AIM: Repeat the material verbatim and drop the pictures.

DATASET EXCERPT:
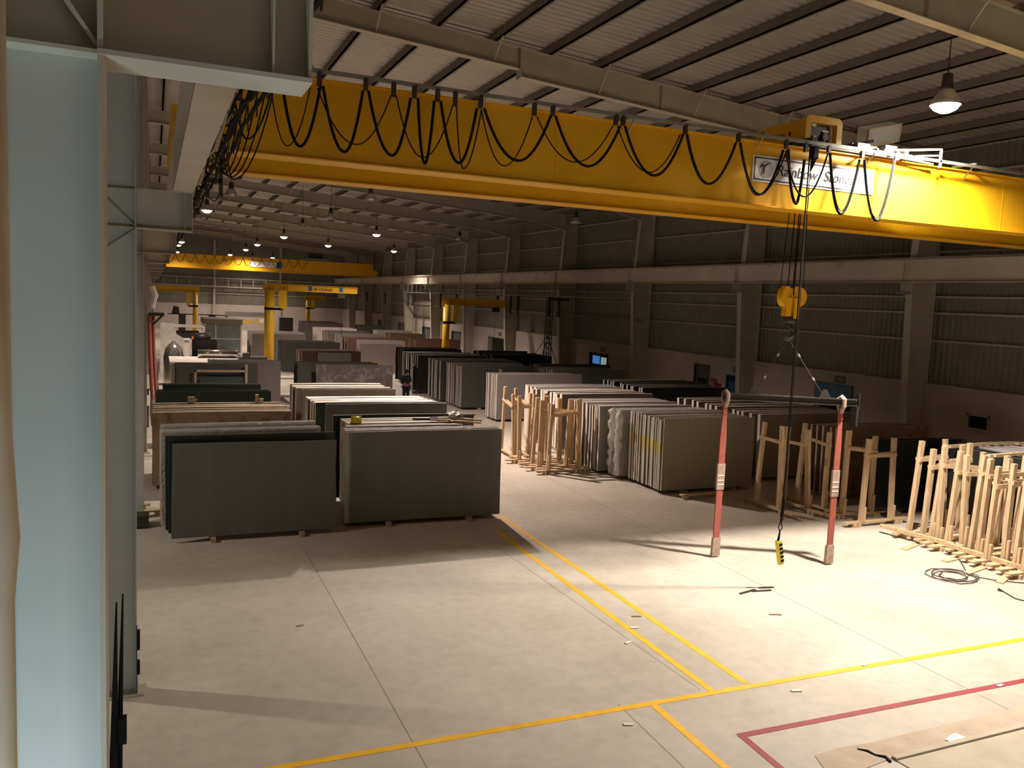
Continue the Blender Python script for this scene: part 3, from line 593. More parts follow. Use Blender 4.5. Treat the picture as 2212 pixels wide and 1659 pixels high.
b = MB(); b.box(13.0, 13.3, 12.55, 12.8, 8.36, 8.50); b.box(12.35, 12.65, 12.6, 12.75, 8.36, 8.48); tp(b, 'junction_box', M['galv'])
b = MB(); b.bar((12.6, YN-0.4, 8.30), (14.05, YN-0.42, 8.47), 0.03, 0.04); b.bar((14.05, YN-0.42, 8.48), (14.05, YN-0.42, 8.12), 0.04, 0.04); b.bar((12.9, YN-0.2, 8.25), (14.0, YN-0.4, 8.35), 0.03, 0.03); b.bar((12.2, YN-.3, 8.28), (14.0, YN-.3, 8.20), 0.03, 0.03); tp(b, 'outrigger', M['galvdark'])
# ropes and hook block
HX, HY = 11.93, 13.65
hb = thing('hook_block', 'yellow two-sheave hook block hanging on wire ropes', 'hook', (HX, HY, 5.05)); H0 = Vector(hb.location)
def hp(b, name, m, sm=False): o = b.build(name, m, hb, sm); o.location = -H0; return o
for dx, dy in ((-0.30, 0), (-0.06, 0.05), (0.02, -0.05), (0.07, 0.04), (0.30, 0)):
    b = MB(); b.tube([(HX+dx, HY+dy, 5.55), (HX+dx*0.6+0.05, HY+dy, 8.36)], 0.008 if abs(dx) > .2 else 0.011, 5); hp(b, 'wire_rope', M['black'])
for x0, rot in ((HX-0.16, 0.30), (HX+0.15, -0.35)):
    b = MB(); mt = Matrix.Translation((x0, HY, 5.52)) @ Matrix.Rotation(rot, 4, 'Z') @ Matrix.Rotation(math.pi/2, 4, 'X')
    pts = [(0.19*math.cos(2*math.pi*i/24), 0.21*math.sin(2*math.pi*i/24)) for i in range(24)]
    vs = [mt @ Vector((p[0], p[1], z)) for z in (-0.06, 0.06) for p in pts]
    b.add(vs, [tuple(range(24))[::-1], tuple(range(24, 48))] + [(i, (i+1) % 24, 24+(i+1) % 24, 24+i) for i in range(24)]); hp(b, 'sheave_guard', M['yellow'])
b = MB(); b.box(HX-0.16, HX-0.02, HY-0.07, HY+0.07, 5.12, 5.5); b.box(HX+0.03, HX+0.17, HY-0.09, HY+0.05, 5.08, 5.5); hp(b, 'cheek_plate', M['yellow'])
b = MB(); b.box(HX-0.10, HX+0.12, HY-0.08, HY+0.08, 4.98, 5.12); b.tube([(HX, HY, 5.0), (HX, HY, 4.9)], 0.04, 8)
b.tube([(HX, HY, 4.93), (HX+0.12, HY, 4.86), (HX+0.14, HY, 4.74), (HX+0.05, HY, 4.65), (HX-0.07, HY, 4.67), (HX-0.13, HY, 4.76)], [.05, .05, .055, .055, .045, .02], 8); hp(b, 'hook', M['darksteel'], True)
# spreader beam hung by two wire legs
A, B_ = Vector((10.86, 14.22, 3.42)), Vector((13.22, 12.98, 3.42)); dv = (B_-A).normalized()
A2 = A; sp = thing('spreader_beam', 'dark steel spreader beam hanging level from the hook by two wires', 'beam', (HX, HY, 3.42)); S_ = Vector(sp.location)
def spp(b, name, m): o = b.build(name, m, sp); o.location = -S_; return o
b = MB(); b.bar(A-dv*0.02+Vector((0, 0, .06)), B_+dv*0.02+Vector((0, 0, .06)), 0.12, 0.02); b.bar(A-dv*0.02-Vector((0, 0, .06)), B_+dv*0.02-Vector((0, 0, .06)), 0.12, 0.02); b.bar(A-dv*0.02, B_+dv*0.02, 0.03, 0.10); spp(b, 'beam', M['darksteel'])
hk = Vector((HX, HY, 4.68))
for q, nm in ((A+dv*0.62, 1), (B_-dv*0.62, 2)):
    top = q+Vector((0, 0, 0.06)); b = MB(); b.tube([hk, top], 0.010, 6); spp(b, 'wire_leg', M['darksteel'])
    for s in (0.27, 0.66): c_ = hk.lerp(top, s); e_ = hk.lerp(top, s+0.045); b = MB(); b.tube([c_, e_], 0.026, 8); spp(b, 'ferrule', M['galv'])
    b = MB(); b.prism([(-0.13, 0.05), (0.13, 0.05), (0.03, 0.24), (-0.05, 0.24)], 'y', -0.012, 0.012); o = b.build('lifting_lug', M['darksteel'], sp); o.location = q-S_; o.rotation_euler.z = math.atan2(dv.y, dv.x)
b = MB(); b.bar(B_+dv*0.03-Vector((0, 0, .16)), B_+dv*0.03+Vector((0, 0, .20)), 0.02, 0.12); b.bar(B_-dv*0.0-Vector((0, 0, .48)), B_-Vector((0, 0, .08)), 0.05, 0.14); spp(b, 'end_stop', M['darksteel'])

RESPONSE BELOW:
Continue the Blender Python script for this scene: part 3, from line 593. More parts follow. Use Blender 4.5. Treat the picture as 2212 pixels wide and 1659 pixels high.
b = MB(); b.box(13.0, 13.3, 12.55, 12.8, 8.36, 8.50); b.box(12.35, 12.65, 12.6, 12.75, 8.36, 8.48); tp(b, 'junction_box', M['galv'])
b = MB(); b.bar((12.6, YN-0.4, 8.30), (14.05, YN-0.42, 8.47), 0.03, 0.04); b.bar((14.05, YN-0.42, 8.48), (14.05, YN-0.42, 8.12), 0.04, 0.04); b.bar((12.9, YN-0.2, 8.25), (14.0, YN-0.4, 8.35), 0.03, 0.03); b.bar((12.2, YN-.3, 8.28), (14.0, YN-.3, 8.20), 0.03, 0.03); tp(b, 'outrigger', M['galvdark'])
# ropes and hook block
HX, HY = 11.93, 13.65
hb = thing('hook_block', 'yellow two-sheave hook block hanging on wire ropes', 'hook', (HX, HY, 5.05)); H0 = Vector(hb.location)
def hp(b, name, m, sm=False): o = b.build(name, m, hb, sm); o.location = -H0; return o
for dx, dy in ((-0.30, 0), (-0.06, 0.05), (0.02, -0.05), (0.07, 0.04), (0.30, 0)):
    b = MB(); b.tube([(HX+dx, HY+dy, 5.55), (HX+dx*0.6+0.05, HY+dy, 8.36)], 0.008 if abs(dx) > .2 else 0.011, 5); hp(b, 'wire_rope', M['black'])
for x0, rot in ((HX-0.16, 0.30), (HX+0.15, -0.35)):
    b = MB(); mt = Matrix.Translation((x0, HY, 5.52)) @ Matrix.Rotation(rot, 4, 'Z') @ Matrix.Rotation(math.pi/2, 4, 'X')
    pts = [(0.19*math.cos(2*math.pi*i/24), 0.21*math.sin(2*math.pi*i/24)) for i in range(24)]
    vs = [mt @ Vector((p[0], p[1], z)) for z in (-0.06, 0.06) for p in pts]
    b.add(vs, [tuple(range(24))[::-1], tuple(range(24, 48))] + [(i, (i+1) % 24, 24+(i+1) % 24, 24+i) for i in range(24)]); hp(b, 'sheave_guard', M['yellow'])
b = MB(); b.box(HX-0.16, HX-0.02, HY-0.07, HY+0.07, 5.12, 5.5); b.box(HX+0.03, HX+0.17, HY-0.09, HY+0.05, 5.08, 5.5); hp(b, 'cheek_plate', M['yellow'])
b = MB(); b.box(HX-0.10, HX+0.12, HY-0.08, HY+0.08, 4.98, 5.12); b.tube([(HX, HY, 5.0), (HX, HY, 4.9)], 0.04, 8)
b.tube([(HX, HY, 4.93), (HX+0.12, HY, 4.86), (HX+0.14, HY, 4.74), (HX+0.05, HY, 4.65), (HX-0.07, HY, 4.67), (HX-0.13, HY, 4.76)], [.05, .05, .055, .055, .045, .02], 8); hp(b, 'hook', M['darksteel'], True)
# spreader beam hung by two wire legs
A, B_ = Vector((10.86, 14.22, 3.42)), Vector((13.22, 12.98, 3.42)); dv = (B_-A).normalized()
A2 = A; sp = thing('spreader_beam', 'dark steel spreader beam hanging level from the hook by two wires', 'beam', (HX, HY, 3.42)); S_ = Vector(sp.location)
def spp(b, name, m): o = b.build(name, m, sp); o.location = -S_; return o
b = MB(); b.bar(A-dv*0.02+Vector((0, 0, .06)), B_+dv*0.02+Vector((0, 0, .06)), 0.12, 0.02); b.bar(A-dv*0.02-Vector((0, 0, .06)), B_+dv*0.02-Vector((0, 0, .06)), 0.12, 0.02); b.bar(A-dv*0.02, B_+dv*0.02, 0.03, 0.10); spp(b, 'beam', M['darksteel'])
hk = Vector((HX, HY, 4.68))
for q, nm in ((A+dv*0.62, 1), (B_-dv*0.62, 2)):
    top = q+Vector((0, 0, 0.06)); b = MB(); b.tube([hk, top], 0.010, 6); spp(b, 'wire_leg', M['darksteel'])
    for s in (0.27, 0.66): c_ = hk.lerp(top, s); e_ = hk.lerp(top, s+0.045); b = MB(); b.tube([c_, e_], 0.026, 8); spp(b, 'ferrule', M['galv'])
    b = MB(); b.prism([(-0.13, 0.05), (0.13, 0.05), (0.03, 0.24), (-0.05, 0.24)], 'y', -0.012, 0.012); o = b.build('lifting_lug', M['darksteel'], sp); o.location = q-S_; o.rotation_euler.z = math.atan2(dv.y, dv.x)
b = MB(); b.bar(B_+dv*0.03-Vector((0, 0, .16)), B_+dv*0.03+Vector((0, 0, .20)), 0.02, 0.12); b.bar(B_-dv*0.0-Vector((0, 0, .48)), B_-Vector((0, 0, .08)), 0.05, 0.14); spp(b, 'end_stop', M['darksteel'])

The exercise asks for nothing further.